No, you still haven't learned a thing.

I mean, look, I get it, okay? You're a Gimp contributor [1], it's easy to feel attacked when somebody criticizes your work, especially when that work is very meaningful to you. But that's no excuse to deliberately mischaracterize what I've been saying, as you have done in this thread. If you think I'm wrong, you can find a way to say so that doesn't require also calling me incompetent.

As I said, I understand that it's easy to feel attacked when someone criticizes your work. But that's still no excuse to make it personal, the way you're doing here, or the way you have considerable prior form [2] for doing. It's not just that this sort of behavior on your part is rude and uncalled for, although it is also those things. Such behavior - and I'd think this would be important to you, even if simple courtesy evidently is not - gives an extremely poor representation of the same project you're trying to defend.

I'm not going to get any further into this with you, because there's clearly no point in doing so. Your mind is, by all the available evidence, extremely made up, and I don't come to Hacker News to be pointlessly insulted.

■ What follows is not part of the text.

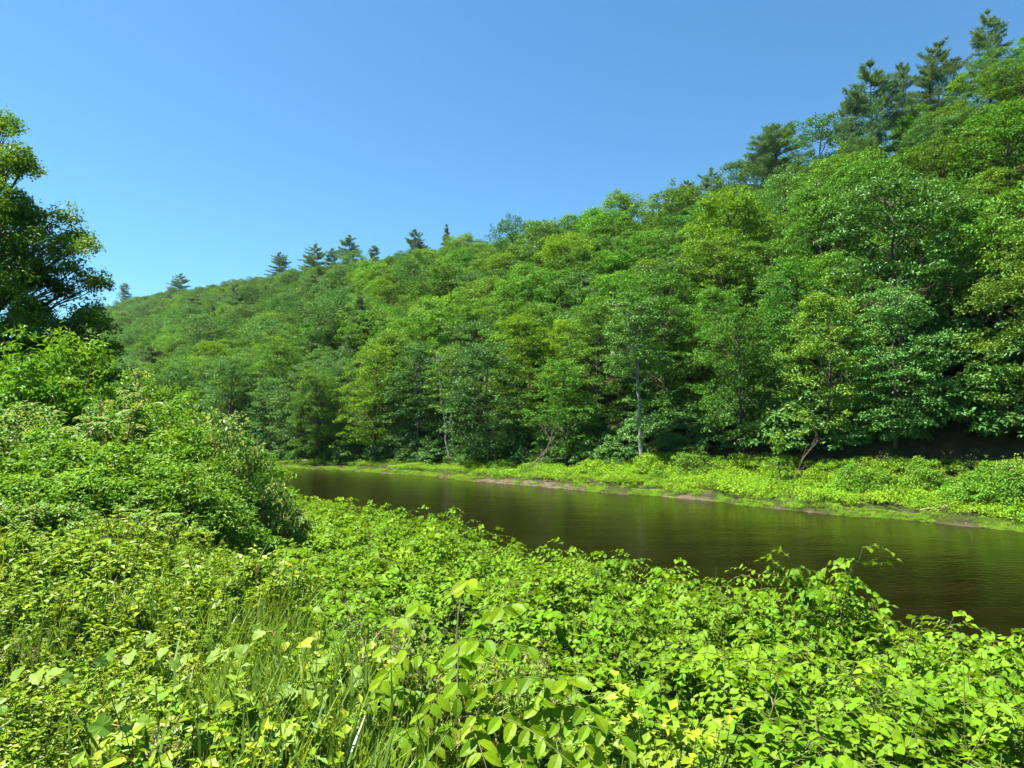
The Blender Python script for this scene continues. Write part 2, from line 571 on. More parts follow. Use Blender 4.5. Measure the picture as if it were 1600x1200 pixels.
# ------------------------------------------------------------------ ground and water
def build_terrain():
    tt = np.concatenate([np.arange(-200, -30, 8), np.arange(-30, 60, .5), np.arange(60, 140, 2), np.arange(140, 900, 10)])
    # u relative coordinate list, absolute u
    uu = np.concatenate([np.arange(-120, -6, 6), np.arange(-6, 20, .4), np.arange(20, 44, 2), np.arange(44, 76, .5), np.arange(76, 420, 5)])
    # far part follows the shore by shifting rows
    T, U = np.meshgrid(tt, uu, indexing='ij')
    sh = np.interp(T, [-200, 60, 140, 900], [0, 0, 8, 130])
    U2 = U + sh * np.clip((U - 20) / 24, 0, 1)
    X, Y = xy(U2, T)
    Z = ground(X, Y)
    nT, nU = X.shape
    idx = np.arange(nT * nU).reshape(nT, nU)
    Q = np.stack([idx[:-1, :-1], idx[:-1, 1:], idx[1:, 1:], idx[1:, :-1]], -1).reshape(-1, 4)
    sF = U2 - u_far(T)
    PXV = 800 + F * X / np.maximum(Y, 1)
    bare = -.1 + 1.9 * np.exp(-((PXV - 825) / 75) ** 2) + .8 * np.exp(-((PXV - 1070) / 30) ** 2) + .5 * vnoise(T, T * 0, 5, 21)
    v = np.where((sF > -6) & (sF < 8), np.clip(.55 - (sF - bare) * 1.4, 0, 1), 0)
    mb = MB(); mb.add(np.stack([X, Y, Z], -1).reshape(-1, 3), Q[:, ::-1], None, v.ravel())
    tag(link('ground', mb.mesh('ground', [terrain_mat()], True)), 'wooded hillside and river banks of dark leaf litter soil', kind='structure')
    # water sheet
    tt = np.concatenate([np.arange(-190, 200, 3), np.arange(200, 890, 15)])
    a, b = u_near(tt) - 3, u_far(tt) + 2.0
    k = np.linspace(0, 1, 12)
    U = a[:, None] * (1 - k) + b[:, None] * k
    T = np.repeat(tt[:, None], 12, 1)
    X, Y = xy(U, T)
    idx = np.arange(X.size).reshape(X.shape)
    Q = np.stack([idx[:-1, :-1], idx[:-1, 1:], idx[1:, 1:], idx[1:, :-1]], -1).reshape(-1, 4)
    mb = MB(); mb.add(np.stack([X, Y, X * 0], -1).reshape(-1, 3), Q[:, ::-1])
    tag(link('river_water', mb.mesh('river_water', [water_mat()], True)), 'slow dark brown river with streaky ripples and green reflections', kind='structure')


build_terrain()


# faint summer haze in the valley air
def haze():
    m = bpy.data.materials.new('haze_air'); m.use_nodes = True
    N = m.node_tree.nodes; N.clear()
    out = N.new('ShaderNodeOutputMaterial'); v = N.new('ShaderNodeVolumePrincipled')
    v.inputs['Color'].default_value = (.82, .90, 1.0, 1); v.inputs['Density'].default_value = .000035
    v.inputs['Anisotropy'].default_value = .2
    m.node_tree.links.new(v.outputs[0], out.inputs['Volume'])
    zt = max(o.location.z for o in SC.objects) + 60
    x0, x1, y0, y1, z0, z1 = -1100, 500, -320, 1150, -3.2, zt
    V = [(x, y, z) for z in (z0, z1) for x, y in ((x0, y0), (x1, y0), (x1, y1), (x0, y1))]
    Q = [(0, 3, 2, 1), (4, 5, 6, 7), (0, 1, 5, 4), (1, 2, 6, 5), (2, 3, 7, 6), (3, 0, 4, 7)]
    mb = MB(); mb.add(V, Q)
    tag(link('haze', mb.mesh('haze', [m])), 'faint pale summer haze filling the valley', kind='stuff')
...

But, to briefly reiterate in parting what others have already said at length, you might consider changing your behavior, whether to maintain civility in discussions of this sort, or if you can't manage that, then simply to avoid engaging in them at all. What you're doing right now does neither the Gimp, nor its current and past contributors, any good at all.

[1] https://www.gimp.org/author/alexandre-prokoudine.html

[2] https://www.gimpusers.com/forums/gimp-developer/21084-alexan...

Well, I suspect they build the thing to the degree they need the thing. I use GIMP for some stuff but I can't draw on it like I can draw on Krita, for instance. Pity it didn't work for you.